Oleh sebab itu, tidak ada satu budaya atau tata krama yang paling benar. Budaya yang melekat karena silsilah keluarga dan tempat tinggal bukanlah satu-satunya budaya yang dapat dianut oleh manusia.
Inilah yang kemudian ditawarkan oleh filosofi kosmopolitanisme. Yakni mengajak kita untuk memahami keberagaman kultur.
Sebab identitas kita sebagai bagian dari suatu kelompok kultur, juga dibarengi dengan kesamaan identitas dalam satu kosmos. Yaitu kosmos dunia secara global.
Kita bisa berinteraksi dengan nilai budaya lain. Namun di saat yang sama ia masih dapat memelihara nilai-nilai kultur kita. Kosmopolitanisme mengajak kita untuk menjadi masyarakat salad bowl.
Dalam semangkuk salad, setiap budaya dapat mempertahankan karakteristik khas dan tradisinya masing-masing. Dalam semangkuk salad, kita bisa berdamai dalam rasa yang menyatu. Kita juga bebas menjadi diri sendiri, dan terikat oleh toleransi.
Filosofi kosmopolitanisme lekat hubungannya dengan globalisasi dan multikulturalisme. Menurut penstudi kosmopolitanisme, Tom Palmer, globalisasi sendiri diartikan sebagai interaksi yang memunculkan konsep kosmopolis atau peradaban universal.

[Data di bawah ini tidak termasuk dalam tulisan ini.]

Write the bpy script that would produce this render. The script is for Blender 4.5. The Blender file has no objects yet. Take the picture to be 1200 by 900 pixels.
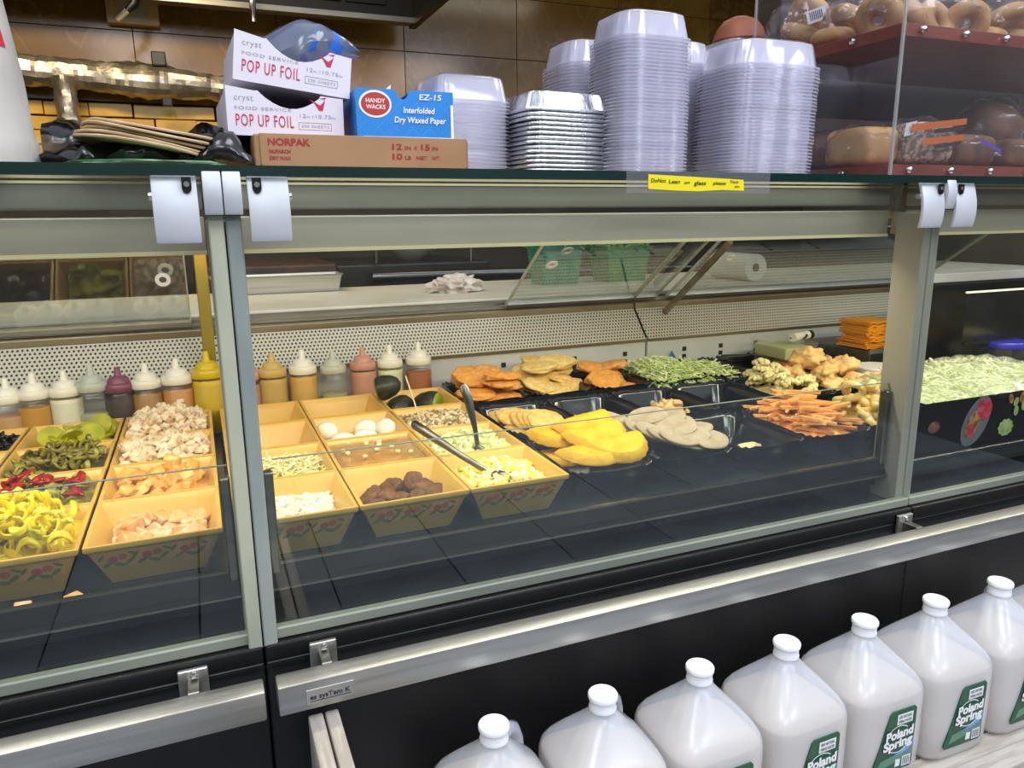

Peradaban universal ini memiliki nilai multikulturalisme yang bisa dipahami dalam berbagai bangsa dan bahasa. Kosmopolitanisme mengajak kita menuju masyarakat yang merayakan perbedaan sebagai suatu kekayaan.
Tidak ada lagi konflik mengenai warna kulit, keyakinan atau budaya. Dengan filosofi ini, setiap orang merasa ada di rumah, di belahan dunia manapun ia berada.
Sama halnya dengan identitasmu sebagai wong Jonegoro. Sejauh apapun kamu berada, jadilah sayuran dalam semangkuk salad. Membaur dengan mayonaise dan saus sambal. Namun, tidak menghilangkan cita rasa dan kesegaranmu, Nabs.